_Exercise_
Reproduce, please, only the lines from the first line below to the line containing "sc.camera = cam", inclusive.

_Given data_
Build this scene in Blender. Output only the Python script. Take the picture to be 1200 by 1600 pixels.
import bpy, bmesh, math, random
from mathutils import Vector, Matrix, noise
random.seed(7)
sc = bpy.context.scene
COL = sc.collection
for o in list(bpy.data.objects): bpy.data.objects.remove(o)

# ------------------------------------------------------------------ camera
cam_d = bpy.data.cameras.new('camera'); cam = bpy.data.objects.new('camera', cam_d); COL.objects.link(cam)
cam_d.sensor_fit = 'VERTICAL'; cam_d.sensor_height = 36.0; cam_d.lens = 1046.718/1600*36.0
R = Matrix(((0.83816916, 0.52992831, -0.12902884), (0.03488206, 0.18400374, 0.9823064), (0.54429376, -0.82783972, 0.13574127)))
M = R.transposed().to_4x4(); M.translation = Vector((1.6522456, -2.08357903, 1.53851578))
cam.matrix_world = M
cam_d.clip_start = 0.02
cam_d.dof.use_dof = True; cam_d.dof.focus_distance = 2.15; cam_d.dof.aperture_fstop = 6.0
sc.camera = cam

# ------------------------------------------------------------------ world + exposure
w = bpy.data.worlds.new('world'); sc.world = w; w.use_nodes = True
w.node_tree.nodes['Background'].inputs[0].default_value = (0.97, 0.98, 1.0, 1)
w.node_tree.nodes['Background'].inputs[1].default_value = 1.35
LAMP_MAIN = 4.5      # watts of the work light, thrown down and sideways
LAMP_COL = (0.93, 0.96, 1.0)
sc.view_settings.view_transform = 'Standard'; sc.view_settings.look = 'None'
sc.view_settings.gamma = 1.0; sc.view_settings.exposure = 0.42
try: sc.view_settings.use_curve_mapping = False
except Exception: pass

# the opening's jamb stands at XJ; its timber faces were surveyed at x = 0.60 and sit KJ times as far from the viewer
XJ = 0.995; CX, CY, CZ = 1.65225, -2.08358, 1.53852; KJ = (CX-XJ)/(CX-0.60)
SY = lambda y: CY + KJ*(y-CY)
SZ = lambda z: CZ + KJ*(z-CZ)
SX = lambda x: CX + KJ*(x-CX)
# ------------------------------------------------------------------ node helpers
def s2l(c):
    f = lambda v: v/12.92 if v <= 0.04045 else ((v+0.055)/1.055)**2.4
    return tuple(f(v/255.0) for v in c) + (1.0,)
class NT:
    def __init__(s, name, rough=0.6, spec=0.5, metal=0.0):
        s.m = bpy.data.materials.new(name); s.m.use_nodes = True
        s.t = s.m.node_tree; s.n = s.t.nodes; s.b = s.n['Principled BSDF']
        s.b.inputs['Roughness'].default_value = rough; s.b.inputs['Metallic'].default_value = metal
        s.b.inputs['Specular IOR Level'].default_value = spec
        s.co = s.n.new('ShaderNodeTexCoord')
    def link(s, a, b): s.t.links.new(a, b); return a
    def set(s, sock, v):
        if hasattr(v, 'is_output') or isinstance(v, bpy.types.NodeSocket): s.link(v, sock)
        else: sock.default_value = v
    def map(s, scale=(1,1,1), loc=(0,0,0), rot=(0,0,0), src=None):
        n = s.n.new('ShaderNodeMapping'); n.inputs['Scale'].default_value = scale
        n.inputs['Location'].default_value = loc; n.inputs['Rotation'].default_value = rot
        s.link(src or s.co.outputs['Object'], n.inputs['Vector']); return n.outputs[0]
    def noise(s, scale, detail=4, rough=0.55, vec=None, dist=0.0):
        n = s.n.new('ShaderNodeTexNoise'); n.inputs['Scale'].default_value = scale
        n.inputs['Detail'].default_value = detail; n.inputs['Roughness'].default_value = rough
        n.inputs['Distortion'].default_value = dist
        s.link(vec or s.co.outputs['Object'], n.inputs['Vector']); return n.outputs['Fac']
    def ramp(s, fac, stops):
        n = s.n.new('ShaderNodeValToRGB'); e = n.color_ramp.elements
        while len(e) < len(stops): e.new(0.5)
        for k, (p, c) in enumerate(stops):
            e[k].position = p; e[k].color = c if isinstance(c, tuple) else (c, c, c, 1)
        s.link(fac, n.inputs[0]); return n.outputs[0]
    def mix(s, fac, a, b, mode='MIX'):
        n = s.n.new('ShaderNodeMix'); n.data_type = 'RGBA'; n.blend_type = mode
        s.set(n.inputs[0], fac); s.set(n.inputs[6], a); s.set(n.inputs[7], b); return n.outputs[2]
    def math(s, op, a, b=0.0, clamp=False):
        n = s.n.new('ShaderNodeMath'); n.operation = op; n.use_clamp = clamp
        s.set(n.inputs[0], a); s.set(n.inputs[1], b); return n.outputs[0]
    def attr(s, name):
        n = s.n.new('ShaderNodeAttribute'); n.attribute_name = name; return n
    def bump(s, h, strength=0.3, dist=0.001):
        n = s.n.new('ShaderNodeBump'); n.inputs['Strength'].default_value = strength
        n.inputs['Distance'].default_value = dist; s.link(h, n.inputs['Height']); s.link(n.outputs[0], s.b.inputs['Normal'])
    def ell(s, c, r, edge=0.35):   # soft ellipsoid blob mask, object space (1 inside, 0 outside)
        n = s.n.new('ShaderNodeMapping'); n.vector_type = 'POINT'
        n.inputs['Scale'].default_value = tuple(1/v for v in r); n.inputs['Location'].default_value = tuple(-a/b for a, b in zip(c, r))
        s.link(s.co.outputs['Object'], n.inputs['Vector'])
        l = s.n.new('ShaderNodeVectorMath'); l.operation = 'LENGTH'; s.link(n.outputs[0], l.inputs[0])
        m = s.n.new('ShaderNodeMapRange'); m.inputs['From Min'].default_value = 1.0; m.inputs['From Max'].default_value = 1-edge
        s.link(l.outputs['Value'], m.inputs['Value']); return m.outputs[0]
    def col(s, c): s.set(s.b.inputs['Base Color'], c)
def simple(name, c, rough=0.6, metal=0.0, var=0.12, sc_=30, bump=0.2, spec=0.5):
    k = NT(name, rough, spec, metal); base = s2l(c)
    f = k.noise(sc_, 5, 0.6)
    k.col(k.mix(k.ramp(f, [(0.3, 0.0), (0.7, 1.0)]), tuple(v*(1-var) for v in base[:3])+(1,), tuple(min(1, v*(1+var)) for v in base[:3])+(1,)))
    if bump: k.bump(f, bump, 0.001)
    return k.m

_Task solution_
Build this scene in Blender. Output only the Python script. Take the picture to be 1200 by 1600 pixels.
import bpy, bmesh, math, random
from mathutils import Vector, Matrix, noise
random.seed(7)
sc = bpy.context.scene
COL = sc.collection
for o in list(bpy.data.objects): bpy.data.objects.remove(o)

# ------------------------------------------------------------------ camera
cam_d = bpy.data.cameras.new('camera'); cam = bpy.data.objects.new('camera', cam_d); COL.objects.link(cam)
cam_d.sensor_fit = 'VERTICAL'; cam_d.sensor_height = 36.0; cam_d.lens = 1046.718/1600*36.0
R = Matrix(((0.83816916, 0.52992831, -0.12902884), (0.03488206, 0.18400374, 0.9823064), (0.54429376, -0.82783972, 0.13574127)))
M = R.transposed().to_4x4(); M.translation = Vector((1.6522456, -2.08357903, 1.53851578))
cam.matrix_world = M
cam_d.clip_start = 0.02
cam_d.dof.use_dof = True; cam_d.dof.focus_distance = 2.15; cam_d.dof.aperture_fstop = 6.0
sc.camera = cam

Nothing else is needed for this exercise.